Obviously modifications and variations are possible and may be envisaged without departing from the scope of the appended claims. In particular, other types of rotary tools, for example for performing holes, chamfers, undercuts, shaping, etc., namely tools which are typical of contouring machines, may be mounted on the spindle of the combined apparatus.
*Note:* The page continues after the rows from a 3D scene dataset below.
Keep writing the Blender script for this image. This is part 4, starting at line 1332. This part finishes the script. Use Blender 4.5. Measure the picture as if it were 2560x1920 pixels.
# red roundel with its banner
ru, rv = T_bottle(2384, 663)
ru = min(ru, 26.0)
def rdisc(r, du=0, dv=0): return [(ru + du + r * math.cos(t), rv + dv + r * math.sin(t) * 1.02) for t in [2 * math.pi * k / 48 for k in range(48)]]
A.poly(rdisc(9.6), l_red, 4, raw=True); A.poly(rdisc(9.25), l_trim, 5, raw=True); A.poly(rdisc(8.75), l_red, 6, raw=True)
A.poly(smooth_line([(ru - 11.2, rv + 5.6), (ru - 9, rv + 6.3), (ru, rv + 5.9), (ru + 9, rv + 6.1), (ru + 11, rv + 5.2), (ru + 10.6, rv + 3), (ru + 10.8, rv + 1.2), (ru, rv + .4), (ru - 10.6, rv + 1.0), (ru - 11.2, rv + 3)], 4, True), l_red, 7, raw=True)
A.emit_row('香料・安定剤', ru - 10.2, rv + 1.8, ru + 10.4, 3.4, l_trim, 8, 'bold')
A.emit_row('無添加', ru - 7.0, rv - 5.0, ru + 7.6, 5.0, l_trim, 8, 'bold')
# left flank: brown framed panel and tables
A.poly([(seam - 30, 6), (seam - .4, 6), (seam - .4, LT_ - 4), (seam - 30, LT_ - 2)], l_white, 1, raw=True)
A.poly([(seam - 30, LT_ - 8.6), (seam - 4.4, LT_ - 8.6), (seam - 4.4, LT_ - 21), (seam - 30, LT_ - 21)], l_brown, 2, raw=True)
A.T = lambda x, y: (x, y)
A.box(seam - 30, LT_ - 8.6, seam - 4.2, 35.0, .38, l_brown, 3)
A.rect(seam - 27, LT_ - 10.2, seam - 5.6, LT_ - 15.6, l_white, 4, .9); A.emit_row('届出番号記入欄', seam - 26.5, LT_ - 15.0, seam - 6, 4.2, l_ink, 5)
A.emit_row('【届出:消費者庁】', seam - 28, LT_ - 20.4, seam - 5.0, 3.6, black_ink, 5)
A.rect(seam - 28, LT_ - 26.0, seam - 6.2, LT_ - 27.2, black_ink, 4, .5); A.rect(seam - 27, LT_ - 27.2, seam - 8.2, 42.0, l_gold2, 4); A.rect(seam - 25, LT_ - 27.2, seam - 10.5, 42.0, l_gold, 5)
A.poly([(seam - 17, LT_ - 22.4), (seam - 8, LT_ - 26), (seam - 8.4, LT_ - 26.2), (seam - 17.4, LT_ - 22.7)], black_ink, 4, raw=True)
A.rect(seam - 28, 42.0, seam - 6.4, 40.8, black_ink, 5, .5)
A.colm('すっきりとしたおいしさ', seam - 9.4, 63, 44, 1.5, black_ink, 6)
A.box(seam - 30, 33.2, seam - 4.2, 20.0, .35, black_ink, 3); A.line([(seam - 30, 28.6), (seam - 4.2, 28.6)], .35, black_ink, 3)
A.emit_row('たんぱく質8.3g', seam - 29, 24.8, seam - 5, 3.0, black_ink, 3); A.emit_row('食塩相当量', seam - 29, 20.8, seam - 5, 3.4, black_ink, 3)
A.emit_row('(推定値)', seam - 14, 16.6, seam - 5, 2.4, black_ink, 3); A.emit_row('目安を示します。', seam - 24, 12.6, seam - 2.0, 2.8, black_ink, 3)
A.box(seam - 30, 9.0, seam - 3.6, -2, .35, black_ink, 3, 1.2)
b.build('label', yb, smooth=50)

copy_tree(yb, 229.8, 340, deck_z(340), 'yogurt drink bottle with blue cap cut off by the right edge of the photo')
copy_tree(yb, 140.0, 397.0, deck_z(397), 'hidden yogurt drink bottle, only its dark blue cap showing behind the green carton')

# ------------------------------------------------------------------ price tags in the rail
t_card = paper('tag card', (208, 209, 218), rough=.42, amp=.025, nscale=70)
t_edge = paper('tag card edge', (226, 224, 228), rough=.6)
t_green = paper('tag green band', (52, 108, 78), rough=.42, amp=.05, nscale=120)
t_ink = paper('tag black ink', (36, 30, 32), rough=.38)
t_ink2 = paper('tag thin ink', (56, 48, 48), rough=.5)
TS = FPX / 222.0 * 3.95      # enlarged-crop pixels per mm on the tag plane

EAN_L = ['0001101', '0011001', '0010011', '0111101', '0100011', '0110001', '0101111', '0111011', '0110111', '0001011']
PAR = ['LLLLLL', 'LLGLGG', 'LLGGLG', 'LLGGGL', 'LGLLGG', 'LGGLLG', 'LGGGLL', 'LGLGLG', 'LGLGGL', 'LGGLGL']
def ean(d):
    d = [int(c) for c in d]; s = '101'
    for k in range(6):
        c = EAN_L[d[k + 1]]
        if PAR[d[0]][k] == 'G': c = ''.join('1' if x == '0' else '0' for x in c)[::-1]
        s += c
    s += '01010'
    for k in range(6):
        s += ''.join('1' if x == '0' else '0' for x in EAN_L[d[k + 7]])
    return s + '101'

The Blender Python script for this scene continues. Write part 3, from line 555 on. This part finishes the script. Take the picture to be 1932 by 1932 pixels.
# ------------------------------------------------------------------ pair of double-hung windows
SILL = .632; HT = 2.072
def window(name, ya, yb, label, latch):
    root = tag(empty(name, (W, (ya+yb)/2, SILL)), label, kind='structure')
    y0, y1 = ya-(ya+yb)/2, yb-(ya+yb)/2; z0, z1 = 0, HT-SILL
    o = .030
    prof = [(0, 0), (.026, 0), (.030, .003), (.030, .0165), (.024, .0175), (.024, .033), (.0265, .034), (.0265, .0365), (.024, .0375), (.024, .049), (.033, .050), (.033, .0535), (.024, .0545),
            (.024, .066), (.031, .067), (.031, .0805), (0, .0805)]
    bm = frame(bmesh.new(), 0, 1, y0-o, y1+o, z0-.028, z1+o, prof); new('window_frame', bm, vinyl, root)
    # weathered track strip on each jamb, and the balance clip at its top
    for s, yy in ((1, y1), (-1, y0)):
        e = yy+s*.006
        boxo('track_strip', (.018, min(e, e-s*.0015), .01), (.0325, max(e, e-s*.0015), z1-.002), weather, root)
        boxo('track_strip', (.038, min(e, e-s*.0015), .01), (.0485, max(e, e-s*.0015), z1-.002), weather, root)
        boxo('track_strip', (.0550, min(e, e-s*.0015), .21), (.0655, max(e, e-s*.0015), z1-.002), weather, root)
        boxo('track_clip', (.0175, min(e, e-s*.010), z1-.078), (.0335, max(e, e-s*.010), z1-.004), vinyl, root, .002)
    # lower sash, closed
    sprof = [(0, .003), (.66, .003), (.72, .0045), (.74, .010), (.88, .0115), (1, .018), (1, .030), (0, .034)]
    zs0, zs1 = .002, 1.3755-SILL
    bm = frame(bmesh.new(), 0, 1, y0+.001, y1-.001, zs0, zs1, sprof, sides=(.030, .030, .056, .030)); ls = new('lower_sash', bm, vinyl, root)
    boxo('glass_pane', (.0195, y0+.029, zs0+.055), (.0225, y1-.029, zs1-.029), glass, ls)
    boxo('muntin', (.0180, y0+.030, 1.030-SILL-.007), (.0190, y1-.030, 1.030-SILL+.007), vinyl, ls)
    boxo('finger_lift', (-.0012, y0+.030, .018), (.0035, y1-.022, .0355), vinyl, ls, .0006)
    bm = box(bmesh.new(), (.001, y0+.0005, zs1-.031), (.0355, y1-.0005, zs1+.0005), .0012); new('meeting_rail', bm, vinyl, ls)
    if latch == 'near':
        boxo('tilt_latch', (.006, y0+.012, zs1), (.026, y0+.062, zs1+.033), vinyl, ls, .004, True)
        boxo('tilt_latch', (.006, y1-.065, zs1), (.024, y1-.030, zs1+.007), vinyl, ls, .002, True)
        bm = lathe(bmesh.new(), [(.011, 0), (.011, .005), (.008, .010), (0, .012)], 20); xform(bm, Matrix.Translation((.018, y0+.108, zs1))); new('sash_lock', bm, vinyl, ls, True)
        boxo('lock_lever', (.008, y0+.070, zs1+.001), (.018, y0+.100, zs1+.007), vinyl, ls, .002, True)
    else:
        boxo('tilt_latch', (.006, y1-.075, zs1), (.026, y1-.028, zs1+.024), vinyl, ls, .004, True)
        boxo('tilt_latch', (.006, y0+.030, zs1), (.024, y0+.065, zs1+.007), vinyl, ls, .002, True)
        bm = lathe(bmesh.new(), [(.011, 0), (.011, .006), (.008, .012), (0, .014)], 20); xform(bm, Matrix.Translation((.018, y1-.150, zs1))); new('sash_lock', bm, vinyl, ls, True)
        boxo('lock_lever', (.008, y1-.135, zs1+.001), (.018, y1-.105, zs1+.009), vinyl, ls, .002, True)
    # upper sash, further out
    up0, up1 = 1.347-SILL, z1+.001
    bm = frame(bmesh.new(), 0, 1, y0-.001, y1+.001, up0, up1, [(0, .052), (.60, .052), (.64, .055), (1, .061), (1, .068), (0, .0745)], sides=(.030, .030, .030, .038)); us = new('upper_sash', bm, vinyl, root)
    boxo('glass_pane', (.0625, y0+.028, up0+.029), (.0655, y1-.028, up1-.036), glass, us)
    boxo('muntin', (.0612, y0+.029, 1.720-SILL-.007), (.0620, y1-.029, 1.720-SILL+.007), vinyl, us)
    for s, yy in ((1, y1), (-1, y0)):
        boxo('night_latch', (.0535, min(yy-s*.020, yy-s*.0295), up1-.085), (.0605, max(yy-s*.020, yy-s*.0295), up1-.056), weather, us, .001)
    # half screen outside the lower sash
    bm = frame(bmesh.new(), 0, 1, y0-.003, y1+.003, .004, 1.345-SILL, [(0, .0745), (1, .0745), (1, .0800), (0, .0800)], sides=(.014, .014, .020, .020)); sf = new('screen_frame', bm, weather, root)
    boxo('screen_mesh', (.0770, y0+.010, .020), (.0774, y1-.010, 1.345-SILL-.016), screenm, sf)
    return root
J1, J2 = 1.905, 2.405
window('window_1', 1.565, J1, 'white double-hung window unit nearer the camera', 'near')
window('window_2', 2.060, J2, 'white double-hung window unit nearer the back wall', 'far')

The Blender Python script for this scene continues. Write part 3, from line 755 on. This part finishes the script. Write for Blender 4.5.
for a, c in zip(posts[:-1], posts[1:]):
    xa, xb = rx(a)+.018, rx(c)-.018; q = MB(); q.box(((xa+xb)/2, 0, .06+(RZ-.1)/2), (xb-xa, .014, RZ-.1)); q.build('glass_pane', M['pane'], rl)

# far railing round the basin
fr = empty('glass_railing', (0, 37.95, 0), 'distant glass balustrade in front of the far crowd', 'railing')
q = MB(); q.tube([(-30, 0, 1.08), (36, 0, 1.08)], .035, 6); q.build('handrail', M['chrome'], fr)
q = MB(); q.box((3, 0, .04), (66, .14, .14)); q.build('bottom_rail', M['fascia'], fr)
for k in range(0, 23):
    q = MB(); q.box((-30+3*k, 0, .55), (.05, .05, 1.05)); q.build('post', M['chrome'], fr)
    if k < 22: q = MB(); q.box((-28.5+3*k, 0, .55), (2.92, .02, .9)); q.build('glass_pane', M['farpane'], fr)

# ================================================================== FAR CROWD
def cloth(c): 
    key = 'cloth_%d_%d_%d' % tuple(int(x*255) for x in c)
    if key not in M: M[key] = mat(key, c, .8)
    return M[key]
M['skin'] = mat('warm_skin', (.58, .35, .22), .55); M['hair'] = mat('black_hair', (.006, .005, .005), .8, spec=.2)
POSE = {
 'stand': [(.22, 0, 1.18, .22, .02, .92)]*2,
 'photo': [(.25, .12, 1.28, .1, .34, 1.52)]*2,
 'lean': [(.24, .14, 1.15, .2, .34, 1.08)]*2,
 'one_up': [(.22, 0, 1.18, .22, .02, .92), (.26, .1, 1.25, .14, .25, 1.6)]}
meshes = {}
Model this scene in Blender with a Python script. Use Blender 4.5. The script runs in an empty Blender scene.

In this case the apparatus will be suitably equipped with well-known tool-storage means.

Claims

1. Combined numerical-control apparatus, with interpolated axes, for machining a slab or a similar-article manufactured from solid stone, glass, or ceramic materials, comprising:

a frame delimiting a working area of the article and formed by two shoulders and a beam perpendicular to said shoulders and slidable along the said shoulders;

a spindle and an associated rotary tool movable vertically so as to engage with the article within said working area;

a carriage sliding along said beam for supporting said spindle which is consequently movable in a controlled manner with respect to the article in two horizontal directions perpendicular to each other;

a cutting nozzle for emitting water admixed with granules of abrasive materials supported by said carriage;

a tank normally full of water inside said working area;

means for bringing the water to the desired pressure;

means for supplying said emission nozzle with the water admixed with granules of abrasive materials;

an interchangeable grid, which is preferably metallic, for supporting the article in a horizontal position during machining within said working area, above said tank; and

a disposable support arranged between said grid and the article for both rotary tool and cutting nozzle operation, said disposable support preventing said rotary tool from coming into contact with said grid, said disposable support consisting of a series of interchangeable plastic lugs for keeping the article raised from the said grid during machining and which are inserted on top of the grid, the water emitted by the cutting nozzle passing between said plastic lugs.

2. The apparatus of claim 1, wherein the grid is metallic.

3. The apparatus of claim 1, wherein the rotary tool comprises a cutting disk.